#### Data in this exercise:
>>
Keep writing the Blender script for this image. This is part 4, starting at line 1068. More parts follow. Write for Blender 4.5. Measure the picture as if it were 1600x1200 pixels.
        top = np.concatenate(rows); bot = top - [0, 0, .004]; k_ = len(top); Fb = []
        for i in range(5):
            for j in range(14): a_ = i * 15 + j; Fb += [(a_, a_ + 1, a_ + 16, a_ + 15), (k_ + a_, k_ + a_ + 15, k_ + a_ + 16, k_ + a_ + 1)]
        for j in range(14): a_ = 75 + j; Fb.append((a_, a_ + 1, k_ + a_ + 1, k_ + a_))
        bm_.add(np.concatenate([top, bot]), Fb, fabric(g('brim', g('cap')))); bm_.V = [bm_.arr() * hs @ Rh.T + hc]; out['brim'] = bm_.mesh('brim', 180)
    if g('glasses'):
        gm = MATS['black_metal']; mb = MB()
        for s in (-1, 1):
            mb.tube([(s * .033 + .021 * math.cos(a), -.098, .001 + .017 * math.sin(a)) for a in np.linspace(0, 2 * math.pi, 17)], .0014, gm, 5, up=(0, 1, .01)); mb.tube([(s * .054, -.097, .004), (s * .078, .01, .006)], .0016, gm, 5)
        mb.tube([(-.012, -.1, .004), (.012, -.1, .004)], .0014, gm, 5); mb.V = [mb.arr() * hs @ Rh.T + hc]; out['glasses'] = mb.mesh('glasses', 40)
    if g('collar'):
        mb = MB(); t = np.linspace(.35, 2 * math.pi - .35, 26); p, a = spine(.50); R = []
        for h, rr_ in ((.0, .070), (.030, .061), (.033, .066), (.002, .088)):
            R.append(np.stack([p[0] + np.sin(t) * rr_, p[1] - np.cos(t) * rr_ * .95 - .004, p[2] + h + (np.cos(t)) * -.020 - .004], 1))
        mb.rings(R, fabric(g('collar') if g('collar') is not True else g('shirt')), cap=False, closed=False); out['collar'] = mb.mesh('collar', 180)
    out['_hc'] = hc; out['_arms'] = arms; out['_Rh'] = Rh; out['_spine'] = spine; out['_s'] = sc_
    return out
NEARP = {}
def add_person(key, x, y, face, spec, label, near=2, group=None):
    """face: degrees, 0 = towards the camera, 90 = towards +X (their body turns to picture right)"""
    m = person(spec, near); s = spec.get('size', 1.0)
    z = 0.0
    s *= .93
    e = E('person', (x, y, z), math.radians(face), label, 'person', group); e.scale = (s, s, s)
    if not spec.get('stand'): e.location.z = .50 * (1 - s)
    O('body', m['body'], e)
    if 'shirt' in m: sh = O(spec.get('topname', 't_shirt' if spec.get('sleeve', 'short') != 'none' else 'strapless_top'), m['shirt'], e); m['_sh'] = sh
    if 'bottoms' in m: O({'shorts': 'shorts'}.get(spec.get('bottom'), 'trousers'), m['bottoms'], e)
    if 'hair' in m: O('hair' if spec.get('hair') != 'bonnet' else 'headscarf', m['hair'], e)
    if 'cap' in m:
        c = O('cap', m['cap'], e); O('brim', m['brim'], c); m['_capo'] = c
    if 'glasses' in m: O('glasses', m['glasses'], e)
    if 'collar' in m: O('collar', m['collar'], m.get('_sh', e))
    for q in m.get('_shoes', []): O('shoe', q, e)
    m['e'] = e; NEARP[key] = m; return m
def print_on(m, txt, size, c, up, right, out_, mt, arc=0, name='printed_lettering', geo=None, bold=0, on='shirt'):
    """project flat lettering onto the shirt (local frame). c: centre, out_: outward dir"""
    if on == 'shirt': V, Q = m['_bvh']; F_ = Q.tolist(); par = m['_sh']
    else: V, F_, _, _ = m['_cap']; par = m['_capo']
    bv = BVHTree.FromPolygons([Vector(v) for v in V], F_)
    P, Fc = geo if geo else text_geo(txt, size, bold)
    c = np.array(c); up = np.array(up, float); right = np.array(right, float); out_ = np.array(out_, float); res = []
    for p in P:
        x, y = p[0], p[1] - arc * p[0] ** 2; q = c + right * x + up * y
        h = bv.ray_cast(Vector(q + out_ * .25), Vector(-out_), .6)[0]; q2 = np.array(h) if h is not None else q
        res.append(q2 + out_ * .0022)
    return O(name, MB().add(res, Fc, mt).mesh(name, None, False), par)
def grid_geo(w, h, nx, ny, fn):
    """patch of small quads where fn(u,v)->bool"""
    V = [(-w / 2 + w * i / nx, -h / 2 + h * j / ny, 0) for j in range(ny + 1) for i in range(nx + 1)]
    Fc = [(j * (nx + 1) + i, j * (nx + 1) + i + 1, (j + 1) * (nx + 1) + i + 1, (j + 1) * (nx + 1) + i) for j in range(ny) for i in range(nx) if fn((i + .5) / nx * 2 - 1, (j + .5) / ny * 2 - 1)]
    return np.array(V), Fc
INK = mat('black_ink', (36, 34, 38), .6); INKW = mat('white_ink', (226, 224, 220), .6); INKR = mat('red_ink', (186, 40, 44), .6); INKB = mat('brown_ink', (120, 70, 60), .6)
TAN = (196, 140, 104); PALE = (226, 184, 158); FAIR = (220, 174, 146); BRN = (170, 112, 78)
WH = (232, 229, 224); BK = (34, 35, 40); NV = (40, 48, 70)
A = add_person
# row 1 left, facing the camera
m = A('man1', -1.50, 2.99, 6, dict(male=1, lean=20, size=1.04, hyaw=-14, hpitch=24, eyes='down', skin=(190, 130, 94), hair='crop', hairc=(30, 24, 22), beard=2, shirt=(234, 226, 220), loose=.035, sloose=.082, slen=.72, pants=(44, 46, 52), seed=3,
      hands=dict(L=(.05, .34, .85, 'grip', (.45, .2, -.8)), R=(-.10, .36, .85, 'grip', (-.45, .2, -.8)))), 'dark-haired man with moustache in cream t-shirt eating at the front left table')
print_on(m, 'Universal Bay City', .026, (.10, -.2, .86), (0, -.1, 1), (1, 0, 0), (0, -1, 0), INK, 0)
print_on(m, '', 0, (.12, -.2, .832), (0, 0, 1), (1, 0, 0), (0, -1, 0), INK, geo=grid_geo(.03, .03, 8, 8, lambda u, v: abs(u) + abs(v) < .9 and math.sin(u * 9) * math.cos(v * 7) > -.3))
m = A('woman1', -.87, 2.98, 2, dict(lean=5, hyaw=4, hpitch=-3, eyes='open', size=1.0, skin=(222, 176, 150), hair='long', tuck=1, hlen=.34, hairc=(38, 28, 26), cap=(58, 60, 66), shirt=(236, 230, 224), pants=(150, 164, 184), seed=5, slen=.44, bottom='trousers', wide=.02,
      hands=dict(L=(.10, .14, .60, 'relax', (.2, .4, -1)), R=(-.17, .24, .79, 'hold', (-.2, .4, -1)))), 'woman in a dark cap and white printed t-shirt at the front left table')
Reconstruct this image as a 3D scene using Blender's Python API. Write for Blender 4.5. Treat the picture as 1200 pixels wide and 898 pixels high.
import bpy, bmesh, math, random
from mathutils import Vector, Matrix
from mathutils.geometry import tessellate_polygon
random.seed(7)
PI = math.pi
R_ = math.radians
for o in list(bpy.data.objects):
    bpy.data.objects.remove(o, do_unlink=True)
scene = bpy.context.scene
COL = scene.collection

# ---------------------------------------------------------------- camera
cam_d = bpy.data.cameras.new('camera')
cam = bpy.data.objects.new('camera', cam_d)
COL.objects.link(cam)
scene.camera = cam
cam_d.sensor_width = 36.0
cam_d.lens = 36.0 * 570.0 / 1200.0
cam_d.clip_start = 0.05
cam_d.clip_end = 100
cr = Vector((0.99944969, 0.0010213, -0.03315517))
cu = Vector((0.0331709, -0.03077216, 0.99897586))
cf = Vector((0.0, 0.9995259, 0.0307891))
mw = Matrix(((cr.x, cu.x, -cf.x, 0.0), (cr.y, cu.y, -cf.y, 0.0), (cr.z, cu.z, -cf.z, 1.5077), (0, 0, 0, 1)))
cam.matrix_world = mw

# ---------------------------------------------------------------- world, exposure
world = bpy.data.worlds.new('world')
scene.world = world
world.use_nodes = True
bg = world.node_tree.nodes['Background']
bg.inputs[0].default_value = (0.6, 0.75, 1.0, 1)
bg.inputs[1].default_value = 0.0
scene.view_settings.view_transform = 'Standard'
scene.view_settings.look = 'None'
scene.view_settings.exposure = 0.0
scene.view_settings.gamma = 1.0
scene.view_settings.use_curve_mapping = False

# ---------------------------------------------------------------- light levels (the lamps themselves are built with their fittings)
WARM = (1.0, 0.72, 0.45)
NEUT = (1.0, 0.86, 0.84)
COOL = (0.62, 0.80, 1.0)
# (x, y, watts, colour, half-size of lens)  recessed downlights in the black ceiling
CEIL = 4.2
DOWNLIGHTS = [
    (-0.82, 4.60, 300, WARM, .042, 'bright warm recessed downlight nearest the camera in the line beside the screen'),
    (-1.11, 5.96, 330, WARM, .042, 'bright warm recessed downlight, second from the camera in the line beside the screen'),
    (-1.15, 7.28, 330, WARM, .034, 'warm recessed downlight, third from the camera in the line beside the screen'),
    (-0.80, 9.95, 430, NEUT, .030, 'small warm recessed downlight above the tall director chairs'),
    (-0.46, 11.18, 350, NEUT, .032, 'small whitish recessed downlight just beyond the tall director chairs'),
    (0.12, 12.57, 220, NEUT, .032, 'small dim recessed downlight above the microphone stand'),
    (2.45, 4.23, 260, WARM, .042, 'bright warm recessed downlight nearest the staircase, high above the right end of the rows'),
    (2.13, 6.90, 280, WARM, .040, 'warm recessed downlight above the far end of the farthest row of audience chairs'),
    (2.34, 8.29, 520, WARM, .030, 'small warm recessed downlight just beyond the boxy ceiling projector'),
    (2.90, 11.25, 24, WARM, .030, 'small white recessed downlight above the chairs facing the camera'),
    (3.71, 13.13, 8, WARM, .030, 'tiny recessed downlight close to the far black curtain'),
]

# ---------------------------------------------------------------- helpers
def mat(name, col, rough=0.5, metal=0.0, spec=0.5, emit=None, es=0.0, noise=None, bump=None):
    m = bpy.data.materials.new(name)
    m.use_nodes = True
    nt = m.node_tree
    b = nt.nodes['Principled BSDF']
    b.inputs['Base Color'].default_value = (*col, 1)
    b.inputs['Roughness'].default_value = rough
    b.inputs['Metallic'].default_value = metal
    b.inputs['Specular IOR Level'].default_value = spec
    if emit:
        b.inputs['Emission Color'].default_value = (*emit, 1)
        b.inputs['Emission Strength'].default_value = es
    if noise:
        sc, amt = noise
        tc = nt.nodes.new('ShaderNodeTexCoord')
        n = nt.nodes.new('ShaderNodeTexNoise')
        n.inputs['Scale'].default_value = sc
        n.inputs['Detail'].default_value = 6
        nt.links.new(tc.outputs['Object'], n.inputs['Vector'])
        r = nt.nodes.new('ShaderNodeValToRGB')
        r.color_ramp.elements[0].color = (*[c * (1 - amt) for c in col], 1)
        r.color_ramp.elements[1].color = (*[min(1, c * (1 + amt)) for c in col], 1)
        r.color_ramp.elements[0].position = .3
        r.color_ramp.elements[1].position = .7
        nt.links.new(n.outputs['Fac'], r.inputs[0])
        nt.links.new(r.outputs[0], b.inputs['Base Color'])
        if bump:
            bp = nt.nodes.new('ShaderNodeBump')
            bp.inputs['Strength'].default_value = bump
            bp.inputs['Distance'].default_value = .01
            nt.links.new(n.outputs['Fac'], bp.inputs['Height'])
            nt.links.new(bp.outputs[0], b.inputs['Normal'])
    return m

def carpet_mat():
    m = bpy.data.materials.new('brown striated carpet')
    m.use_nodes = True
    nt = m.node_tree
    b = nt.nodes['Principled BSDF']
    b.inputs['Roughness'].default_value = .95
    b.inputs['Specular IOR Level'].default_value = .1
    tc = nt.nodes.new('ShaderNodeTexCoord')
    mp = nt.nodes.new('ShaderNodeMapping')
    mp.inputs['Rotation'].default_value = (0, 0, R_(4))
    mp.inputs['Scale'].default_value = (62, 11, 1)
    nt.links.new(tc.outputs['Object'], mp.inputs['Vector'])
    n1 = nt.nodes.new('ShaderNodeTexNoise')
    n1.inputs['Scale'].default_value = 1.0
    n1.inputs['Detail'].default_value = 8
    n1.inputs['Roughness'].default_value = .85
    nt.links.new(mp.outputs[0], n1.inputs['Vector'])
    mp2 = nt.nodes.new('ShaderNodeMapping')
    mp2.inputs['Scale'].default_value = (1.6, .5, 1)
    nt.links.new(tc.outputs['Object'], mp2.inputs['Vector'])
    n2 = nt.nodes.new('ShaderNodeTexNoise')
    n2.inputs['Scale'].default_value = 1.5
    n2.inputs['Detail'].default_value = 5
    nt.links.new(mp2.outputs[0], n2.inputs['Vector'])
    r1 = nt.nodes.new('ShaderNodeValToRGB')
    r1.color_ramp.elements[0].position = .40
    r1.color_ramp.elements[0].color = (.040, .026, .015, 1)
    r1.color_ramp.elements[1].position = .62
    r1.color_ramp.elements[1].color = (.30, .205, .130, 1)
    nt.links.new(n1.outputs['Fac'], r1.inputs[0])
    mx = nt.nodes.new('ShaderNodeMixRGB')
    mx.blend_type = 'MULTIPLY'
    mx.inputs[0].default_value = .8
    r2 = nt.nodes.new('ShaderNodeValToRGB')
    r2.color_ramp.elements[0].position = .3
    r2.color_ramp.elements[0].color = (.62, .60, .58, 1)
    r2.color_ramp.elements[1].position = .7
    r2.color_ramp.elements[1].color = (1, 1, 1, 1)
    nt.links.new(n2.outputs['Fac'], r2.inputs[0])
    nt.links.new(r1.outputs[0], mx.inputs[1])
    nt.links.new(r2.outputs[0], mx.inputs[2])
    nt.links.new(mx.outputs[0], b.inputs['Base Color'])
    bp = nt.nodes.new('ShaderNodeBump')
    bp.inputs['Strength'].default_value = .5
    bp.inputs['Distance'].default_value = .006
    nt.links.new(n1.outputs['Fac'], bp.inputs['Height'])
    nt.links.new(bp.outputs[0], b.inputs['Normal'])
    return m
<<
#### Prompt:
Extract the span of lines that starts with the line containing "Reconstruct this image" and ends with the line containing "scene.view_settings.use_curve_mapping = False". Keep it exact and add nothing.

#### Response to the task:
Reconstruct this image as a 3D scene using Blender's Python API. Write for Blender 4.5. Treat the picture as 1200 pixels wide and 898 pixels high.
import bpy, bmesh, math, random
from mathutils import Vector, Matrix
from mathutils.geometry import tessellate_polygon
random.seed(7)
PI = math.pi
R_ = math.radians
for o in list(bpy.data.objects):
    bpy.data.objects.remove(o, do_unlink=True)
scene = bpy.context.scene
COL = scene.collection

# ---------------------------------------------------------------- camera
cam_d = bpy.data.cameras.new('camera')
cam = bpy.data.objects.new('camera', cam_d)
COL.objects.link(cam)
scene.camera = cam
cam_d.sensor_width = 36.0
cam_d.lens = 36.0 * 570.0 / 1200.0
cam_d.clip_start = 0.05
cam_d.clip_end = 100
cr = Vector((0.99944969, 0.0010213, -0.03315517))
cu = Vector((0.0331709, -0.03077216, 0.99897586))
cf = Vector((0.0, 0.9995259, 0.0307891))
mw = Matrix(((cr.x, cu.x, -cf.x, 0.0), (cr.y, cu.y, -cf.y, 0.0), (cr.z, cu.z, -cf.z, 1.5077), (0, 0, 0, 1)))
cam.matrix_world = mw

# ---------------------------------------------------------------- world, exposure
world = bpy.data.worlds.new('world')
scene.world = world
world.use_nodes = True
bg = world.node_tree.nodes['Background']
bg.inputs[0].default_value = (0.6, 0.75, 1.0, 1)
bg.inputs[1].default_value = 0.0
scene.view_settings.view_transform = 'Standard'
scene.view_settings.look = 'None'
scene.view_settings.exposure = 0.0
scene.view_settings.gamma = 1.0
scene.view_settings.use_curve_mapping = False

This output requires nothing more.